Consider an MA(1) process, $d_{t}=e_{t}-Theta e_{t-1}$, when $d_t$ is the demand at time $t$ and $e_t$ is error term and $Theta$ is moving average parameter. Now if $Theta$ equal to zero so we have a white noise process, if $Theta$ gets positive values, process is more irregular than white noise, and when the is negative, process is more smoother than white noise.

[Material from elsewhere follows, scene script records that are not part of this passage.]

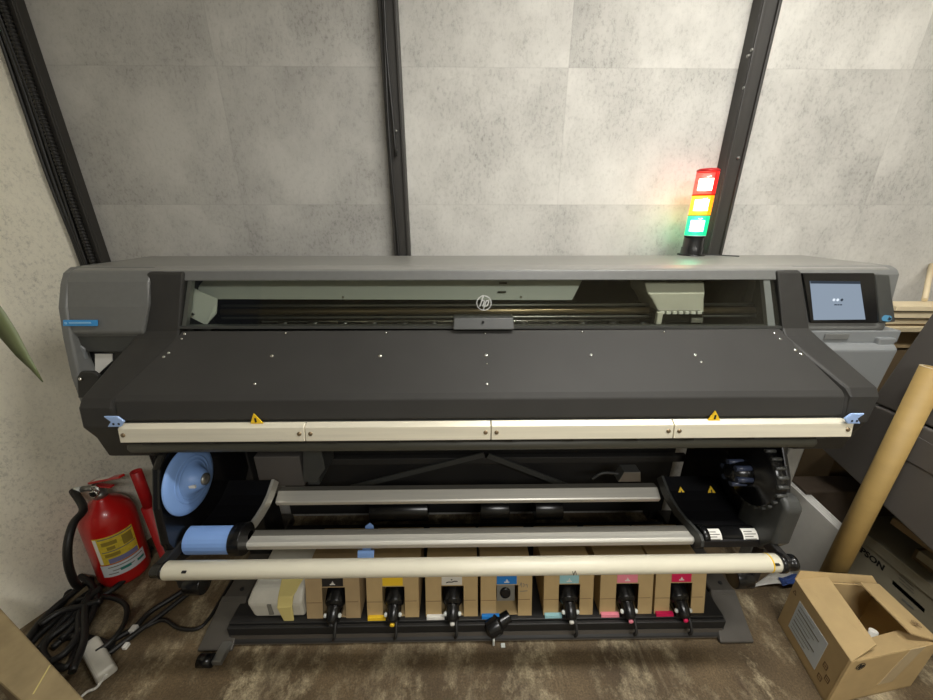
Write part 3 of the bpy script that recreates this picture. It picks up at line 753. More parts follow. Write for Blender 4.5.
# --- the two media bars
ub = [(1.165, U(470, 485, 'y', 1.165).z), (1.14, U(470, 489, 'y', 1.14).z), (1.11, U(470, 499, 'y', 1.11).z), (1.105, U(470, 501, 'y', 1.105).z), (1.112, U(470, 503.5, 'y', 1.112).z), (1.15, U(470, 503.5, 'y', 1.112).z), (1.17, U(470, 489, 'y', 1.165).z)]
obj('upper_media_bar', MB().prism(ub, XA + .004, XB - .004), 'alu2', PR, .002, label='upper satin aluminium bar')
lbp = [(.955, U(470, 528, 'y', .955).z), (.915, U(470, 537, 'y', .915).z), (.9, U(470, 540, 'y', .9).z), (.893, U(470, 544, 'y', .893).z), (.897, U(470, 547.5, 'y', .897).z), (.94, U(470, 547.5, 'y', .897).z + .0), (.955, U(470, 533, 'y', .955).z)]
obj('lower_media_bar', MB().prism(lbp, XA + .004, XB - .004), 'alu2', PR, .003, label='lower satin aluminium bar')
def facet(bar, p, q, x0, x1):  # lays a thin dark strip on a bar's upper facet as painted shade
    (a, b), (c, d_) = p, q
    n = V((0, -(d_ - b) * -1, (c - a) * -1)).normalized(); n = n if n.z > 0 else -n
    obj('bar_shade_strip', MB().slab([V((x0, a, b)) + n * .0012, V((x1, a, b)) + n * .0012, V((x1, c, d_)) + n * .0012, V((x0, c, d_)) + n * .0012], .002, n), 'facet_shade', bar, label='darker grey strip painting the shade on the upper facet')
facet(bpy.data.objects['upper_media_bar'], ub[0], ub[1], XA + .006, XB - .006)
facet(bpy.data.objects['lower_media_bar'], lbp[0], (.93, lbp[0][1] + (lbp[1][1] - lbp[0][1]) * .62), XA + .006, XB - .006)
# blue tab over lower bar
x0, x1 = U(364, 550, 'y', .96).x, U(379, 550, 'y', .96).x
zt_ = U(371, 523.5, 'y', .965).z; zb_ = U(371, 562, 'y', .885).z
hk = MB().slab([V((x0 + .012, .965, zt_ - .07)), V((x1 - .012, .965, zt_ - .07)), V((x1 - .012, .965, zt_ - .014)), V(((x0 + x1) / 2 + .003, .965, zt_)), V((x0 + .012, .965, zt_ - .014))], .005, (0, -1, 0))
hk.slab([V((x0, .884, zb_)), V((x1, .884, zb_)), V((x1 + .002, .90, .51)), V((x0, .90, .51))], .005, (0, -1, 0)).slab([V((x0 + .012, .897, .505)), V((x1 - .012, .897, .505)), V((x1 - .012, .965, .505)), V((x0 + .012, .965, .505))], .005, (0, 0, 1))
obj('bar_hook', hk, 'blue', PR, .001, label='pale blue plastic hook')
# take-up foot wheels under the tube
for px, py in ((740, 577), (197, 583)):
    p = U(px, py, 'y', .95); obj('tension_wheel', MB().cyl((p.x - .03, .95, p.z), (p.x + .03, .95, p.z), .038, 24), 'gloss', PR, .004)
    obj('wheel_arm', MB().box(p.x - .012 + (.04 if px > 400 else -.04), p.x + .012 + (.04 if px > 400 else -.04), .93, .97, p.z, .5), 'deep', PR, .003)

# --- ink tray
a0, a1 = -.90, 1.02
obj('ink_tray', MB().box(a0, a1, .958, 1.43, .045, .078).box(a0, a1, .943, .957, .03, .072).prism([(.957, .045), (.943, .035), (.925, .018), (.925, .006), (.957, .006)], a0 + .0, a1 + .0), 'deep', PR, .003)
obj('tray_front', MB().slab([(a0 + .01, .923, .012), (a1 - .01, .923, .012), (a1 - .01, .941, .036), (a0 + .01, .941, .036)], .002), 'traybrown', PR)

# ------------------------------------------------------------------ spindle (rests on the printer's supports)
SY, SZ, SR = .79, U(470, 566.5, 'y', .79).z, .0255
x0, x1 = U(160, 569, 'y', .775).x, U(783, 562, 'y', .775).x
SP = root('take_up_spindle', ((x0 + x1) / 2, SY, SZ), 'long off-white take-up tube in front of the ink boxes', 'tube')
obj('tube', MB().lathe((x0, SY, SZ), (1, 0, 0), [(0, SR - .002), (.003, SR), (x1 - x0 - .003, SR), (x1 - x0, SR - .002)], 40), 'tube', SP)
obj('end_cap', MB().lathe((x0, SY, SZ), (-1, 0, 0), [(0, SR - .003), (.01, SR - .003), (.012, .02), (.035, .02), (.04, .014)], 28), 'gloss', SP)
ec = MB().lathe((x1, SY, SZ), (1, 0, 0), [(0, SR + .003), (.014, SR + .003), (.016, .02), (.036, .019), (.038, .023), (.05, .023), (.053, .016)], 28)
obj('end_cap', ec, 'gloss', SP, label='ribbed black end cap')
obj('tube_mark', MB().lathe((x1 - .03, SY, SZ), (1, 0, 0), [(0, SR + .0006), (.004, SR + .0006)], 40), 'yellow', SP)
for xx in (x1 - .02, x0 + .07): obj('tube_print', MB().box(xx - .006, xx + .006, SY - .0235, SY - .017, SZ + .016, SZ + .0195), 'ink', SP)
tm = U(573, 571, 'y', SY - .028)
obj('pen_mark', MB().strokes((U(575, 572, 'y', SY - .03).x, SY - .0257, SZ - .002), (1, 0, 0), (0, 0, 1), [(-.006, .01, -.001, -.006), (-.001, -.006, .002, .012), (.002, .012, .008, -.004)], .0016, .0006), 'ink', SP)
# support arms of the spindle belong to the printer
obj('spindle_arm', MB().box(x0 - .035, x0 - .012, SY - .01, .9, SZ - .018, SZ + .018), 'deep', PR, .004)
obj('spindle_arm', MB().box(x1 + .016, x1 + .036, SY - .012, .9, SZ - .016, SZ + .02), 'deep', PR, .004)

# ------------------------------------------------------------------ ink boxes
spans = [(303, 358, 'black', 'first from the left beside the white container'), (365, 418, 'yellow', 'between the black and white labelled boxes'),
         (425, 478, 'white', 'left of the blue labelled one'), (481, 533, 'cyan blue', 'with its hose unplugged'),
         (545, 595, 'light cyan', 'right of the blue labelled one'), (602, 655, 'light pink', 'with torn lower left front'),
         (657.5, 708, 'magenta', 'last on the right by the stand foot')]
for i, (p0, p1, col, wh_) in enumerate(spans):
    y0 = .972; zb_ = .0785; zt = .256; x0 = U(p0, 600, 'y', y0).x; x1 = U(p1, 600, 'y', y0).x; w = x1 - x0; dp = .22
    lname = {'cyan blue': 'blue', 'light cyan': 'pale cyan', 'light pink': 'pink'}.get(col, col)
    B = root('ink_box', ((x0 + x1) / 2, y0 + dp / 2, zb_), 'cardboard ink box with %s label, %s' % (lname, wh_), 'ink box', 'ink boxes on the tray under the printer')
    cx0, cx1 = x0 + w * .3, x1 - w * .27; ct = zb_ + (zt - zb_) * .71; t = .004
    mb = MB()
    prof = [(x0, zb_), (cx0, zb_), (cx0, ct), (cx1, ct), (cx1, zb_), (x1, zb_), (x1, zt), (x0, zt)]
    # front wall with the cut-out
    mb.hexa([(x0, y0, zb_), (cx0, y0, zb_), (cx0, y0 + t, zb_), (x0, y0 + t, zb_), (x0, y0, ct), (cx0, y0, ct), (cx0, y0 + t, ct), (x0, y0 + t, ct)])
    mb.box(cx1, x1, y0, y0 + t, zb_, ct); mb.box(x0, x1, y0, y0 + t, ct, zt)
    mb.box(x0, x0 + t, y0 + t, y0 + dp, zb_, zt); mb.box(x1 - t, x1, y0 + t, y0 + dp, zb_, zt)
    mb.box(x0 + t, x1 - t, y0 + t, y0 + dp, zt - t, zt); mb.box(x0 + t, x1 - t, y0 + dp - t, y0 + dp, zb_, zt - t); mb.box(x0 + t, x1 - t, y0 + t, y0 + dp - t, zb_, zb_ + t)
    obj('carton', mb, 'card2' if i == 0 else 'card', B)
    # crease lines
    zc = zb_ + (zt - zb_) * .36
    obj('tear_line', MB().box(x0, cx0, y0 - .0006, y0, zc, zc + .0018), 'cardedge', B)
    obj('tear_line', MB().box(cx1, x1 - .008, y0 - .0006, y0, zc + .002, zc + .0038), 'cardedge', B)
    lw0, lw1 = x0 + w * .31, x0 + w * .70
    ll = obj('label', MB().box(lw0, lw1, y0 - .0012, y0, zt - .047, zt + .0012).box(lw0, lw1, y0, y0 + .052, zt, zt + .0012), 'lab_' + col, B, .0004)
    pm = 'white' if col in ('black', 'cyan blue', 'magenta', 'light pink', 'light cyan') else ('ink' if col == 'white' else 'yellow')
    cxm = (lw0 + lw1) / 2
    if col == 'white':
        obj('label_print', MB().strokes((cxm, y0 - .0013, zt - .034), (1, 0, 0), (0, 0, 1), [(-.022, -.003, -.012, 0), (-.012, 0, 0, -.001), (0, -.001, .01, .003), (.01, .003, .022, .002), (-.004, .008, .002, .01)], .0035, .0006), 'ink', ll)
    elif col != 'yellow':
        obj('label_print', MB().strokes((cxm, y0 - .0013, zt - .034), (1, 0, 0), (0, 0, 1), [(-.01, -.004, .01, -.004), (-.004, .001, .005, .001), (-.001, .006, .002, .006)], .0035, .0006), pm, ll)
    obj('label_stripe', MB().strokes((cxm + .01, y0 + .03, zt + .0013), (1, 0, 0), (0, 1, 0), [(-.02, -.02, -.02, 0), (-.008, -.02, .004, -.02), (.004, -.02, .004, 0), (.014, -.02, .014, 0), (.014, 0, .022, -.01)], .004, .0005), pm, ll)
    if i > 0:
        obj('coloured_flap', MB().box(x0 + .004, cx0 + .012, y0 - .012, y0 + .0, zb_ - .0, zb_ + .011), 'lab_' + col if col != 'white' else 'white', B)
    # connector
    if col != 'cyan blue':
        c = V(((cx0 + cx1) / 2, y0, zb_))
        K = obj('hose_connector', MB().lathe(c + V((0, .07, .085)), (0, -1, -.55), [(0, .034), (.03, .04), (.07, .038), (.082, .026)], 20).lathe(c + V((0, .0, .05)), (0, -1, -.7), [(0, .027), (.04, .022), (.05, .014)], 16).box(c.x - .026, c.x + .026, y0 - .02, y0 + .03, zb_ + .006, zb_ + .03), 'gloss', B, .002)
        if col != 'black' or True:
            for s in (-1, 1): obj('clip_tab', MB().lathe(c + V((s * .026, -.018, .035)), (s * .3, -1, .2), [(0, .006), (.006, .0075), (.01, .004)], 12), 'silver', K)
        mm = {'black': 'ink', 'white': 'white', 'light cyan': 'white'}.get(col, 'lab_' + col)
        obj('connector_key', MB().lathe(c + V((0, -.034, .017)), (0, -1, -.3), [(0, .008), (.01, .009), (.012, .004)], 12), mm, K)
        obj('hose', MB().sweep([c + V((.012, -.01, .028)), c + V((.015, -.035, .02)), c + V((.016, -.055, -.012)), c + V((.01, -.05, -.03))], .006, 8), 'cable', K)
    else:
        c = V(((cx0 + cx1) / 2, y0, zb_))
        pl = obj('valve_plate', MB().box(cx0 + .004, cx1 - .012, y0 + .012, y0 + .018, zb_ + .05, ct), 'greyprint', B)
        obj('valve_mouth', MB().lathe((c.x - .006, y0 + .012, zb_ + .085), (0, -1, 0), [(0, .021), (.006, .02), (.006, .012)], 24), 'gloss', pl)
    if col == 'cyan blue':
        obj('pen_mark', MB().strokes((x1 - .03, y0 - .0003, zt - .055), (1, 0, 0), (0, 0, 1), [(-.018, .0, -.012, .014), (-.012, .014, -.01, -.006), (-.006, .01, .0, .006), (0, .006, -.003, -.004), (.004, .004, .01, .006), (.01, .006, .012, -.006), (-.016, -.022, .012, -.02)], .0022, .0006), 'greyprint', B)
    for o_ in list(bpy.data.objects):     # the boxes lean back a little
        q_ = o_
        while q_.parent: q_ = q_.parent
        if q_ is B and o_.type == 'MESH':
            for v_ in o_.data.vertices: v_.co.y += v_.co.z * .25
# unplugged connector lying in front
p = U(497, 632, 'z', .02)
K = root('loose_connector', (p.x, p.y, 0), 'unplugged black hose connector lying below the blue labelled ink box', 'connector')
obj('connector_body', MB().lathe(p + V((-.045, -.014, .026)), (1, .4, .3), [(0, .014), (.01, .033), (.055, .037), (.065, .026), (.105, .023), (.108, .012)], 20), 'gloss', K, .001)
obj('clip_tab', MB().box(p.x - .02, p.x - .012, p.y - .04, p.y - .02, .004, .034), 'silver', K, .002)
obj('clip_tab', MB().box(p.x + .012, p.x + .028, p.y - .045, p.y - .03, .0, .006), 'silver', K, .002)
obj('connector_key', MB().box(p.x - .045, p.x + .015, p.y + .03, p.y + .036, .045, .056), 'sticker', K, .002)
obj('hose', MB().sweep([p + V((.03, .01, .03)), p + V((.07, .03, .03)), p + V((.075, .07, .02)), p + V((.03, .09, .04))], .01, 10), 'cable', K)

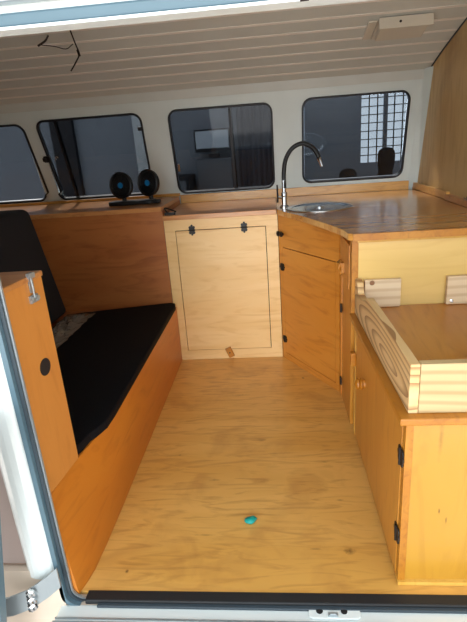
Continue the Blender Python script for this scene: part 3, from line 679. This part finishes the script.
# small black clip on the ledge
t_ = thing('cable_clip', 'small black clip with a bent cable lying on the ledge right of the fan', 'clip', (-.53, 2.41, .79))
bm = B(); prism(bm, rrect(-.545, -.490, 2.385, 2.41, .01, 3), .7905, .802); obj('body', bm, K['blackpl'], t_, bevel=.002)
bm = B(); tube(bm, spline([(-.53, 2.40, .80), (-.545, 2.41, .822), (-.535, 2.45, .815), (-.50, 2.47, .796)], 4), .004, 6); obj('cable', bm, K['blackpl'], t_)

# ceiling vent
def ceil_z(y):
    for q0, q1 in zip(RP, RP[1:]):
        if q1.y <= y <= q0.y: return q0.z+(q1.z-q0.z)*(y-q0.y)/(q1.y-q0.y)
t_ = thing('ceiling_vent', 'ivory square vent cover on the slatted ceiling near the right wall', 'vent', (.55, 2.32, 1.5))
ya, yb = 2.25, 2.41; za, zb_ = ceil_z(ya), ceil_z(yb)
def cz(x0, x1, y0, y1, d0, d1):
    bm = B(); f_ = lambda y: za+(zb_-za)*(y-ya)/(yb-ya)
    hexa(bm, [(x0, y0, f_(y0)-d0), (x1, y0, f_(y0)-d0), (x1, y1, f_(y1)-d0), (x0, y1, f_(y1)-d0)], [(x0, y0, f_(y0)-d1), (x1, y0, f_(y0)-d1), (x1, y1, f_(y1)-d1), (x0, y1, f_(y1)-d1)])
    return bm
obj('base', cz(.452, .665, ya, yb, .0028, .014), K['ventpl'], t_, bevel=.003)
obj('cover', cz(.462, .655, ya+.012, yb-.035, .014, .034), K['ventpl'], t_, bevel=.004)
bm = B(); box(bm, .452, .665, ya-.012, ya-.0005, za-.044, za-.003)
obj('deflector', bm, K['ventpl'], t_, bevel=.002)
bm = B(); lathe(bm, (.535, ya-.0125, za-.022), (0, -1, 0), [(.005, 0), (.005, .002), (0, .003)], 10); obj('screw', bm, K['iron'], t_)
obj('side_flap', cz(.415, .450, ya+.01, yb, .0028, .010), K['ventpl'], t_, bevel=.002)

# wires hanging out of the ceiling at the left
def catz(px, py, dz=0):
    lo, hi = 1.5, 2.7
    for _ in range(40):
        m_ = (lo+hi)/2; q_ = at(px, py, m_)
        if q_.z > ceil_z(m_)-dz: hi = m_
        else: lo = m_
    return at(px, py, lo)
t_ = thing('dangling_wires', 'thin black wires with a connector poking out of the slatted ceiling at the left', 'wires', catz(70, 32, .004))
s0 = catz(70, 30, .002); ym = s0.y
bm = B(); tube(bm, spline([s0, at(75, 43, ym-.02), at(79, 54, ym-.03), at(76, 62, ym-.03), at(71, 71, ym-.02)], 5), .003, 6); obj('wire', bm, K['iron'], t_)
bm = B(); tube(bm, [at(77.5, 50, ym-.027), at(79.5, 56, ym-.031)], .0055, 6); obj('connector', bm, K['iron'], t_)
bm = B(); tube(bm, spline([catz(48, 36, .003), at(45, 41, ym-.02), at(38, 46, ym-.02)], 4), .004, 6); tube(bm, spline([at(41, 45, ym-.02), at(55, 46.5, ym-.02), at(66, 49, ym-.02), at(73, 44, ym-.02)], 4), .0018, 5); obj('wire', bm, K['iron'], t_)

# teal scrap on the floor
bm = B(); bmesh.ops.create_icosphere(bm, subdivisions=2, radius=1)
for v in bm.verts: v.co = Vector((v.co.x*.018+(.006 if v.co.y > 0 else 0), v.co.y*.016, v.co.z*.008*(1+.3*math.sin(v.co.x*5)))) + Vector((-.112, 1.182, .0085))
o = obj('plastic_scrap', bm, K['teal'], loc=(-.112, 1.182, 0), smooth=True); tag(o, 'small teal plastic scrap lying on the plywood floor', 'scrap')

# ================================================================ OUTSIDE, BEHIND THE WINDOWS
bm = B()
# wall behind with an opening for a barred window
wx0, wx1, wz0, wz1 = .860, 1.330, .84, 1.50
for a_ in ((-5, wx0, -.55, 3.2), (wx1, 5, -.55, 3.2), (wx0, wx1, -.55, wz0), (wx0, wx1, wz1, 3.2)): box(bm, a_[0], a_[1], 5.0, 5.1, a_[2], a_[3])
struct('wall_far', bm, K['extwall'])
rt = bpy.data.objects.new('window_5', None); C.objects.link(rt); rt.location = ((wx0+wx1)/2, 5.0, wz0); rt['kind'] = 'structure'
bm = B(); box(bm, wx0, wx1, 5.06, 5.07, wz0, wz1); obj('pane', bm, K['lit'], rt)
bm = B()
for k in range(7): x = wx0+(wx1-wx0)*k/6; box(bm, x-.005, x+.005, 5.01, 5.02, wz0, wz1)
for k in range(10): z = wz0+(wz1-wz0)*k/9; box(bm, wx0, wx1, 5.02, 5.03, z-.004, z+.004)
obj('bars', bm, K['extdark'], rt)
bm = B(); box(bm, 1.075, 1.11, 5.0, 5.04, wz0, wz1); obj('mullion', bm, K['extgrey'], rt)
for k, (u0, u1, mm) in enumerate(((48, 70, 'extdark'), (130, 141, 'extpale'))):
    q0, q1 = at(u0+6, 160, 4.9), at(u1+6, 160, 4.9)
    struct('trim_%d' % (8+k), box(B(), q0.x, q1.x, 4.93, 4.99, -.55, 2.6), K[mm])
# grey cabinet with lit screen seen through the third window
t_ = thing('outdoor_cabinet', 'grey upright cabinet seen through the middle window', 'cabinet', (-.56, 4.8, -.55))
bm = B(); box(bm, -.72, -.38, 4.75, 4.99, -.55, .99); obj('carcass', bm, K['extgrey'], t_, bevel=.01)
bm = B(); box(bm, -.70, -.40, 4.742, 4.75, -.2, .70); obj('door', bm, K['extgrey'], t_, bevel=.003)
t_ = thing('screen', 'dark framed glowing screen above the grey cabinet behind the middle window', 'screen', (-.55, 4.85, .99))
bm = B(); box(bm, -.725, -.385, 4.80, 4.90, 1.05, 1.255); box(bm, -.60, -.50, 4.82, 4.88, .992, 1.03); obj('casing', bm, K['extdark'], t_, bevel=.006)
bm = B(); box(bm, -.71, -.40, 4.793, 4.80, 1.085, 1.24); obj('display', bm, K['screen'], t_)
t_ = thing('dark_box', 'dark box low behind the left part of the middle window', 'box', (-.88, 4.6, -.55))
bm = B(); box(bm, -.98, -.76, 4.5, 4.9, -.55, .86); obj('body', bm, K['extdark'], t_, bevel=.01)
bm = B(); box(bm, -.95, -.79, 4.492, 4.5, .66, .82); obj('panel', bm, K['extgrey'], t_)
t_ = thing('curtain', 'dark hanging curtain behind the right half of the middle window', 'curtain', (-.15, 4.9, 2.2))
bm = B(); n = 40; f_ = [(-.32+.36*k/n, 4.90+.02*math.sin(k*1.1)) for k in range(n+1)]
poly = f_+[(x, y+.01) for x, y in reversed(f_)]
for k in range(n):
    q = [f_[k], f_[k+1], (f_[k+1][0], f_[k+1][1]+.01), (f_[k][0], f_[k][1]+.01)]; prism(bm, q, -.5, 2.2)
obj('cloth', bm, K['extcloth'], t_); bm = B(); tube(bm, [(-.36, 4.92, 2.21), (.08, 4.92, 2.21)], .012, 8); obj('rod', bm, K['extgrey'], t_)

# two solid figures stand in for heads reflected in the right window
def figure_reflection(x, y, top, lab, turn):
    H_ = top+.55; s = H_/1.70
    J = {'pel': (0, 0, .92), 'ch': (0, .01, 1.22), 'nk': (0, .01, 1.42), 'hd': (0, -.01, 1.50), 'hd2': (0, -.015, 1.60), 'hd3': (0, -.01, 1.665),
         'sl': (-.17, .01, 1.37), 'el': (-.22, .0, 1.08), 'wl': (-.21, -.08, .85), 'sr': (.17, .01, 1.37), 'er': (.22, 0, 1.08), 'wr': (.21, -.08, .85),
         'hl': (-.09, 0, .88), 'kl': (-.10, -.01, .48), 'al': (-.11, .02, .08), 'fl': (-.12, -.14, .04), 'hr': (.09, 0, .88), 'kr': (.10, -.01, .48), 'ar': (.11, .02, .08), 'fr': (.12, -.14, .04)}
    rad_ = {'pel': .14, 'ch': .15, 'nk': .058, 'hd': .078, 'hd2': .088, 'hd3': .062, 'sl': .062, 'sr': .062, 'el': .042, 'er': .042, 'wl': .030, 'wr': .030,
            'hl': .09, 'hr': .09, 'kl': .06, 'kr': .06, 'al': .042, 'ar': .042, 'fl': .035, 'fr': .035}
    E_ = [('pel', 'ch'), ('ch', 'nk'), ('nk', 'hd'), ('hd', 'hd2'), ('hd2', 'hd3'), ('ch', 'sl'), ('sl', 'el'), ('el', 'wl'), ('ch', 'sr'), ('sr', 'er'), ('er', 'wr'),
          ('pel', 'hl'), ('hl', 'kl'), ('kl', 'al'), ('al', 'fl'), ('pel', 'hr'), ('hr', 'kr'), ('kr', 'ar'), ('ar', 'fr')]
    ks = list(J); me = bpy.data.meshes.new('figure_reflection')
    me.from_pydata([tuple(c*s for c in J[k]) for k in ks], [(ks.index(p_), ks.index(q_)) for p_, q_ in E_], [])
    o = bpy.data.objects.new('figure_reflection', me); C.objects.link(o); o.location = (x, y, -.55); o.rotation_euler = (0, 0, turn)
    md = o.modifiers.new('skin', 'SKIN'); md.use_smooth_shade = True
    for k, sv in zip(ks, me.skin_vertices[0].data): sv.radius = (rad_[k]*s, rad_[k]*s); sv.use_root = (k == 'pel')
    o.modifiers.new('sub', 'SUBSURF').levels = 2; o.modifiers['sub'].render_levels = 2
    me.materials.append(K['figure_reflection']); tag(o, lab, 'figure_reflection', 'figures for reflections in the right window')
    return o
figure_reflection(.96, 4.35, 1.03, 'dark figure added behind the right window for a reflected head', .2)
figure_reflection(.55, 3.7, .915, 'shorter dark figure added behind the right window for a reflected head', -.1)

I have two questions:.
- How can we explain the variability of the process by changing the
$Theta$ parameter from zero toward +1 and -1? - Why for positive and
negative $Theta$, the variance of demand is increasing while we said
for positive value of Theta the process is irregular than white
noise and for negative values the process is more smoother than
white noise.
Best Answer
The variance increases as $Theta$ moves away from zero because the variability of $e_{t-1}$ starts coming into play for the observation at time $t$, increasing the overall variability of $d_t$ around 0. The process is smoother than white noise, but "smoother" doesn't mean "less variable". It refers to the visual appearance of the time series plot. (You can formalize it mathematically, but let's not go there in this heuristic explanation.) Consider a sine function over $(0, 2pi)$ – it's pretty smooth, right? Now consider a plot of 1000 Normal variates with mean 0 and standard deviation 0.1, evenly spaced over $(0, 2pi)$. Much rougher, but still a lot less variable.